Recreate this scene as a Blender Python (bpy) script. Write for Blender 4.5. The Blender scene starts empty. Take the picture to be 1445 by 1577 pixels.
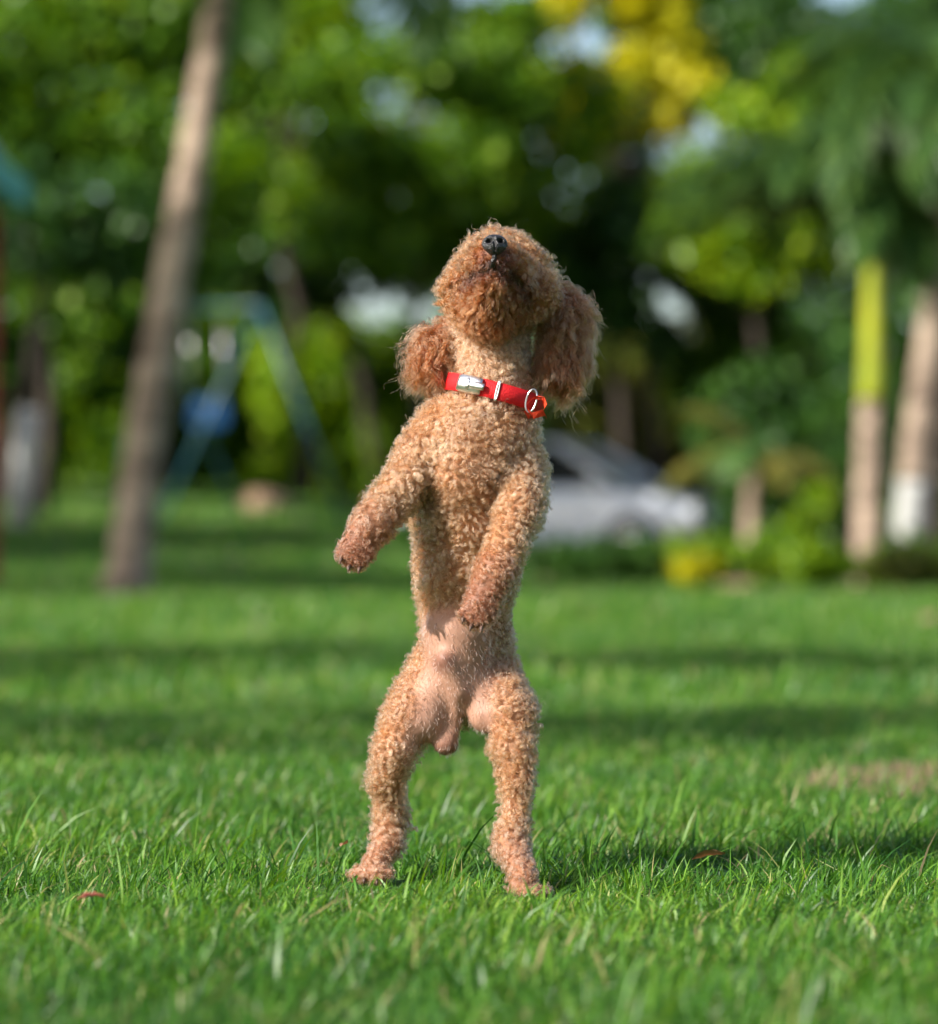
import bpy, bmesh, math, random
import numpy as np
from mathutils import Vector, Matrix, kdtree

R = math.radians
rng = np.random.default_rng(11)
random.seed(11)
scene = bpy.context.scene
COL = scene.collection

# ------------------------------------------------------------------ camera
FPX, CX, CY = 5149.0, 722.5, 788.5          # focal length and centre in photo pixels
CAM = np.array([0.0, -2.8, 0.278])
PITCH = math.atan(59.5 / FPX)
cam_d = bpy.data.cameras.new('camera')
cam = bpy.data.objects.new('camera', cam_d); COL.objects.link(cam)
cam.location = CAM; cam.rotation_euler = (R(90) + PITCH, 0, 0)
cam_d.sensor_fit = 'HORIZONTAL'; cam_d.sensor_width = 24.0
cam_d.lens = 24.0 * FPX / 1445.0
cam_d.clip_start = 0.05; cam_d.clip_end = 2000
cam_d.dof.use_dof = True
cam_d.dof.focus_distance = 2.75
cam_d.dof.aperture_fstop = 3.3
scene.camera = cam

# ------------------------------------------------------------------ light
SUN_EL, SHADOW_AZ = R(33), R(33)            # shadows fall right and 33 deg away from the camera
sun_dir = np.array([-math.cos(SHADOW_AZ) * math.cos(SUN_EL), -math.sin(SHADOW_AZ) * math.cos(SUN_EL), math.sin(SUN_EL)])
world = bpy.data.worlds.new('World'); scene.world = world; world.use_nodes = True
nt = world.node_tree; bg = nt.nodes['Background']
sky = nt.nodes.new('ShaderNodeTexSky'); sky.sky_type = 'NISHITA'; sky.sun_disc = False
sky.sun_elevation = SUN_EL
sky.sun_rotation = math.atan2(sun_dir[0], sun_dir[1])
sky.dust_density = 2.0; sky.air_density = 1.0; sky.ozone_density = 1.0
nt.links.new(sky.outputs[0], bg.inputs[0]); bg.inputs[1].default_value = 0.09
sd = bpy.data.lights.new('sun', 'SUN'); sd.energy = 4.6; sd.angle = R(0.6); sd.color = (1.0, 0.94, 0.86)
sun = bpy.data.objects.new('sun', sd); COL.objects.link(sun)
sun.rotation_euler = Vector(sun_dir).to_track_quat('Z', 'Y').to_euler(); sun.location = (-6, -3, 6)
scene.view_settings.view_transform = 'Standard'; scene.view_settings.look = 'None'
scene.view_settings.exposure = 1.18; scene.view_settings.gamma = 1.0
scene.view_settings.use_curve_mapping = False
scene.render.engine = 'CYCLES'
scene.cycles.use_denoising = True; scene.cycles.use_adaptive_sampling = True; scene.cycles.adaptive_threshold = 0.02
scene.cycles.max_bounces = 7; scene.cycles.diffuse_bounces = 4; scene.cycles.transmission_bounces = 6
scene.cycles.transparent_max_bounces = 8

# ------------------------------------------------------------------ helpers
def ss(a, b, x):
    t = np.clip((np.asarray(x, float) - a) / (b - a), 0, 1)
    return t * t * (3 - 2 * t)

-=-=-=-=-

*Requirement*
Skip the images and write out the rest of the listing exactly.

*Result below*
Recreate this scene as a Blender Python (bpy) script. Write for Blender 4.5. The Blender scene starts empty. Take the picture to be 1445 by 1577 pixels.
import bpy, bmesh, math, random
import numpy as np
from mathutils import Vector, Matrix, kdtree

R = math.radians
rng = np.random.default_rng(11)
random.seed(11)
scene = bpy.context.scene
COL = scene.collection

# ------------------------------------------------------------------ camera
FPX, CX, CY = 5149.0, 722.5, 788.5          # focal length and centre in photo pixels
CAM = np.array([0.0, -2.8, 0.278])
PITCH = math.atan(59.5 / FPX)
cam_d = bpy.data.cameras.new('camera')
cam = bpy.data.objects.new('camera', cam_d); COL.objects.link(cam)
cam.location = CAM; cam.rotation_euler = (R(90) + PITCH, 0, 0)
cam_d.sensor_fit = 'HORIZONTAL'; cam_d.sensor_width = 24.0
cam_d.lens = 24.0 * FPX / 1445.0
cam_d.clip_start = 0.05; cam_d.clip_end = 2000
cam_d.dof.use_dof = True
cam_d.dof.focus_distance = 2.75
cam_d.dof.aperture_fstop = 3.3
scene.camera = cam

# ------------------------------------------------------------------ light
SUN_EL, SHADOW_AZ = R(33), R(33)            # shadows fall right and 33 deg away from the camera
sun_dir = np.array([-math.cos(SHADOW_AZ) * math.cos(SUN_EL), -math.sin(SHADOW_AZ) * math.cos(SUN_EL), math.sin(SUN_EL)])
world = bpy.data.worlds.new('World'); scene.world = world; world.use_nodes = True
nt = world.node_tree; bg = nt.nodes['Background']
sky = nt.nodes.new('ShaderNodeTexSky'); sky.sky_type = 'NISHITA'; sky.sun_disc = False
sky.sun_elevation = SUN_EL
sky.sun_rotation = math.atan2(sun_dir[0], sun_dir[1])
sky.dust_density = 2.0; sky.air_density = 1.0; sky.ozone_density = 1.0
nt.links.new(sky.outputs[0], bg.inputs[0]); bg.inputs[1].default_value = 0.09
sd = bpy.data.lights.new('sun', 'SUN'); sd.energy = 4.6; sd.angle = R(0.6); sd.color = (1.0, 0.94, 0.86)
sun = bpy.data.objects.new('sun', sd); COL.objects.link(sun)
sun.rotation_euler = Vector(sun_dir).to_track_quat('Z', 'Y').to_euler(); sun.location = (-6, -3, 6)
scene.view_settings.view_transform = 'Standard'; scene.view_settings.look = 'None'
scene.view_settings.exposure = 1.18; scene.view_settings.gamma = 1.0
scene.view_settings.use_curve_mapping = False
scene.render.engine = 'CYCLES'
scene.cycles.use_denoising = True; scene.cycles.use_adaptive_sampling = True; scene.cycles.adaptive_threshold = 0.02
scene.cycles.max_bounces = 7; scene.cycles.diffuse_bounces = 4; scene.cycles.transmission_bounces = 6
scene.cycles.transparent_max_bounces = 8

# ------------------------------------------------------------------ helpers
def ss(a, b, x):
    t = np.clip((np.asarray(x, float) - a) / (b - a), 0, 1)
    return t * t * (3 - 2 * t)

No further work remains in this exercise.